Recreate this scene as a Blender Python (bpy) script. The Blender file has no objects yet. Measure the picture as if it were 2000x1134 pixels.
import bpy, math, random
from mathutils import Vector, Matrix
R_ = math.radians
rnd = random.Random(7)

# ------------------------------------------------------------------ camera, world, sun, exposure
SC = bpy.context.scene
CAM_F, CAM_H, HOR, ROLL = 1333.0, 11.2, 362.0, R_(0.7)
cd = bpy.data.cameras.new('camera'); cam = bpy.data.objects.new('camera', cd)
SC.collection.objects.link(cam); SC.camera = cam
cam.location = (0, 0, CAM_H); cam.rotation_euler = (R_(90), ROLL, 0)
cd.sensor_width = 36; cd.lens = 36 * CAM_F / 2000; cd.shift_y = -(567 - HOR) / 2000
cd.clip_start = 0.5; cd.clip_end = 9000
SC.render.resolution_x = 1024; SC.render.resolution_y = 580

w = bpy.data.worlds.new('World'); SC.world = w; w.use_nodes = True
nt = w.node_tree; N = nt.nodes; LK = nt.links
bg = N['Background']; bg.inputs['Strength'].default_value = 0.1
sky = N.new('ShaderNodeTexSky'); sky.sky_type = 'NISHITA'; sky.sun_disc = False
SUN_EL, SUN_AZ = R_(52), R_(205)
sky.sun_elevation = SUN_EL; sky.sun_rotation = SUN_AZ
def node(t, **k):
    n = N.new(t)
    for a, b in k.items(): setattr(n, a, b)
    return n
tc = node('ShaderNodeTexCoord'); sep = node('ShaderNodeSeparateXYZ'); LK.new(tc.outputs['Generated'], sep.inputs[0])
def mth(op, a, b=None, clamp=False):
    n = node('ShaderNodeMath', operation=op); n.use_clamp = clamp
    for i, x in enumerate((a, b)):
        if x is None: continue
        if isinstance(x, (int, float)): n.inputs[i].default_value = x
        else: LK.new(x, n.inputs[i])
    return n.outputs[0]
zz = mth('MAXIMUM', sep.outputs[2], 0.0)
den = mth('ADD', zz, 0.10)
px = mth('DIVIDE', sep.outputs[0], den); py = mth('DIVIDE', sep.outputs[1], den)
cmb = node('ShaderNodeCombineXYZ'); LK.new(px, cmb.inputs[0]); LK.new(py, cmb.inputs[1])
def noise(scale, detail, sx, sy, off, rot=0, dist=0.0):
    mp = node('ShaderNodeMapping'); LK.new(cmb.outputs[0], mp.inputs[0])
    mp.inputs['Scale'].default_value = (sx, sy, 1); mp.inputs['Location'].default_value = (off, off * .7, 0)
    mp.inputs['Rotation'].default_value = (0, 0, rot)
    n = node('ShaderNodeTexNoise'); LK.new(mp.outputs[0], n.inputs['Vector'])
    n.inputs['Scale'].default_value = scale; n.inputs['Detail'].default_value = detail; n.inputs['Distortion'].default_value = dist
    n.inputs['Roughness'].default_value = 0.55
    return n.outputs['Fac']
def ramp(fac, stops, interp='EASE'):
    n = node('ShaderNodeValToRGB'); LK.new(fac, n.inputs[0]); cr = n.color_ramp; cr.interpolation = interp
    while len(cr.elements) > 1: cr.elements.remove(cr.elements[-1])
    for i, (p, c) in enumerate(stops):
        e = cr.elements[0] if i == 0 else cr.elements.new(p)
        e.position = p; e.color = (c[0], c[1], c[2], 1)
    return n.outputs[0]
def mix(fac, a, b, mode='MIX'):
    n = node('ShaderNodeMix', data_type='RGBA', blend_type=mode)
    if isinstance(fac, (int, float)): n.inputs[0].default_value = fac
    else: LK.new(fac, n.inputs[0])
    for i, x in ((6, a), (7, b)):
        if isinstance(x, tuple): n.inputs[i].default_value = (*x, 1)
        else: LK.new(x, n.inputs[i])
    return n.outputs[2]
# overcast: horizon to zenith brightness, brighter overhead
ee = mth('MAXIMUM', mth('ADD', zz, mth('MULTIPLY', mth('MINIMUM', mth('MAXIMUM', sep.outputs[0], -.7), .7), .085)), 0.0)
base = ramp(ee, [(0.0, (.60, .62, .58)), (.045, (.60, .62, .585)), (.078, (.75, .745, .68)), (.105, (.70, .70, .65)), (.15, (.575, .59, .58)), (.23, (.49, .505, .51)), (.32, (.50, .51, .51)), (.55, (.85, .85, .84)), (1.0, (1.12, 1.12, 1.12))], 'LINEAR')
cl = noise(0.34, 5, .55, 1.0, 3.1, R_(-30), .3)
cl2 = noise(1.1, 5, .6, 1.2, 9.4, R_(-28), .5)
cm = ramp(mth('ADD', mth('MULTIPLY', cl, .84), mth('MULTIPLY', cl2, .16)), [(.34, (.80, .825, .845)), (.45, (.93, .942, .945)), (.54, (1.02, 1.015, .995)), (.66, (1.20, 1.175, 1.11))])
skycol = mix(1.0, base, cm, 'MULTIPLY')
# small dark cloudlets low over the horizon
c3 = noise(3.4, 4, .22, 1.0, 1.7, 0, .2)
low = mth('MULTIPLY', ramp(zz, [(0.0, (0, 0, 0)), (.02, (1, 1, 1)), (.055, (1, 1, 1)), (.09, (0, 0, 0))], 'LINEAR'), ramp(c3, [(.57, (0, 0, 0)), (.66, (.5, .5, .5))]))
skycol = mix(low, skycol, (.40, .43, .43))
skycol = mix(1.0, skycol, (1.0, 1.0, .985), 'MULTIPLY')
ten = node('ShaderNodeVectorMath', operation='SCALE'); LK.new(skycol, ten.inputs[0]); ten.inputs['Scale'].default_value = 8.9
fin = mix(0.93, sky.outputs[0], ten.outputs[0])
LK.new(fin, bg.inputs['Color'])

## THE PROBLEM
Repeat the material from above exactly, word for word.

## ANSWER TO THIS EXERCISE
Recreate this scene as a Blender Python (bpy) script. The Blender file has no objects yet. Measure the picture as if it were 2000x1134 pixels.
import bpy, math, random
from mathutils import Vector, Matrix
R_ = math.radians
rnd = random.Random(7)

# ------------------------------------------------------------------ camera, world, sun, exposure
SC = bpy.context.scene
CAM_F, CAM_H, HOR, ROLL = 1333.0, 11.2, 362.0, R_(0.7)
cd = bpy.data.cameras.new('camera'); cam = bpy.data.objects.new('camera', cd)
SC.collection.objects.link(cam); SC.camera = cam
cam.location = (0, 0, CAM_H); cam.rotation_euler = (R_(90), ROLL, 0)
cd.sensor_width = 36; cd.lens = 36 * CAM_F / 2000; cd.shift_y = -(567 - HOR) / 2000
cd.clip_start = 0.5; cd.clip_end = 9000
SC.render.resolution_x = 1024; SC.render.resolution_y = 580

w = bpy.data.worlds.new('World'); SC.world = w; w.use_nodes = True
nt = w.node_tree; N = nt.nodes; LK = nt.links
bg = N['Background']; bg.inputs['Strength'].default_value = 0.1
sky = N.new('ShaderNodeTexSky'); sky.sky_type = 'NISHITA'; sky.sun_disc = False
SUN_EL, SUN_AZ = R_(52), R_(205)
sky.sun_elevation = SUN_EL; sky.sun_rotation = SUN_AZ
def node(t, **k):
    n = N.new(t)
    for a, b in k.items(): setattr(n, a, b)
    return n
tc = node('ShaderNodeTexCoord'); sep = node('ShaderNodeSeparateXYZ'); LK.new(tc.outputs['Generated'], sep.inputs[0])
def mth(op, a, b=None, clamp=False):
    n = node('ShaderNodeMath', operation=op); n.use_clamp = clamp
    for i, x in enumerate((a, b)):
        if x is None: continue
        if isinstance(x, (int, float)): n.inputs[i].default_value = x
        else: LK.new(x, n.inputs[i])
    return n.outputs[0]
zz = mth('MAXIMUM', sep.outputs[2], 0.0)
den = mth('ADD', zz, 0.10)
px = mth('DIVIDE', sep.outputs[0], den); py = mth('DIVIDE', sep.outputs[1], den)
cmb = node('ShaderNodeCombineXYZ'); LK.new(px, cmb.inputs[0]); LK.new(py, cmb.inputs[1])
def noise(scale, detail, sx, sy, off, rot=0, dist=0.0):
    mp = node('ShaderNodeMapping'); LK.new(cmb.outputs[0], mp.inputs[0])
    mp.inputs['Scale'].default_value = (sx, sy, 1); mp.inputs['Location'].default_value = (off, off * .7, 0)
    mp.inputs['Rotation'].default_value = (0, 0, rot)
    n = node('ShaderNodeTexNoise'); LK.new(mp.outputs[0], n.inputs['Vector'])
    n.inputs['Scale'].default_value = scale; n.inputs['Detail'].default_value = detail; n.inputs['Distortion'].default_value = dist
    n.inputs['Roughness'].default_value = 0.55
    return n.outputs['Fac']
def ramp(fac, stops, interp='EASE'):
    n = node('ShaderNodeValToRGB'); LK.new(fac, n.inputs[0]); cr = n.color_ramp; cr.interpolation = interp
    while len(cr.elements) > 1: cr.elements.remove(cr.elements[-1])
    for i, (p, c) in enumerate(stops):
        e = cr.elements[0] if i == 0 else cr.elements.new(p)
        e.position = p; e.color = (c[0], c[1], c[2], 1)
    return n.outputs[0]
def mix(fac, a, b, mode='MIX'):
    n = node('ShaderNodeMix', data_type='RGBA', blend_type=mode)
    if isinstance(fac, (int, float)): n.inputs[0].default_value = fac
    else: LK.new(fac, n.inputs[0])
    for i, x in ((6, a), (7, b)):
        if isinstance(x, tuple): n.inputs[i].default_value = (*x, 1)
        else: LK.new(x, n.inputs[i])
    return n.outputs[2]
# overcast: horizon to zenith brightness, brighter overhead
ee = mth('MAXIMUM', mth('ADD', zz, mth('MULTIPLY', mth('MINIMUM', mth('MAXIMUM', sep.outputs[0], -.7), .7), .085)), 0.0)
base = ramp(ee, [(0.0, (.60, .62, .58)), (.045, (.60, .62, .585)), (.078, (.75, .745, .68)), (.105, (.70, .70, .65)), (.15, (.575, .59, .58)), (.23, (.49, .505, .51)), (.32, (.50, .51, .51)), (.55, (.85, .85, .84)), (1.0, (1.12, 1.12, 1.12))], 'LINEAR')
cl = noise(0.34, 5, .55, 1.0, 3.1, R_(-30), .3)
cl2 = noise(1.1, 5, .6, 1.2, 9.4, R_(-28), .5)
cm = ramp(mth('ADD', mth('MULTIPLY', cl, .84), mth('MULTIPLY', cl2, .16)), [(.34, (.80, .825, .845)), (.45, (.93, .942, .945)), (.54, (1.02, 1.015, .995)), (.66, (1.20, 1.175, 1.11))])
skycol = mix(1.0, base, cm, 'MULTIPLY')
# small dark cloudlets low over the horizon
c3 = noise(3.4, 4, .22, 1.0, 1.7, 0, .2)
low = mth('MULTIPLY', ramp(zz, [(0.0, (0, 0, 0)), (.02, (1, 1, 1)), (.055, (1, 1, 1)), (.09, (0, 0, 0))], 'LINEAR'), ramp(c3, [(.57, (0, 0, 0)), (.66, (.5, .5, .5))]))
skycol = mix(low, skycol, (.40, .43, .43))
skycol = mix(1.0, skycol, (1.0, 1.0, .985), 'MULTIPLY')
ten = node('ShaderNodeVectorMath', operation='SCALE'); LK.new(skycol, ten.inputs[0]); ten.inputs['Scale'].default_value = 8.9
fin = mix(0.93, sky.outputs[0], ten.outputs[0])
LK.new(fin, bg.inputs['Color'])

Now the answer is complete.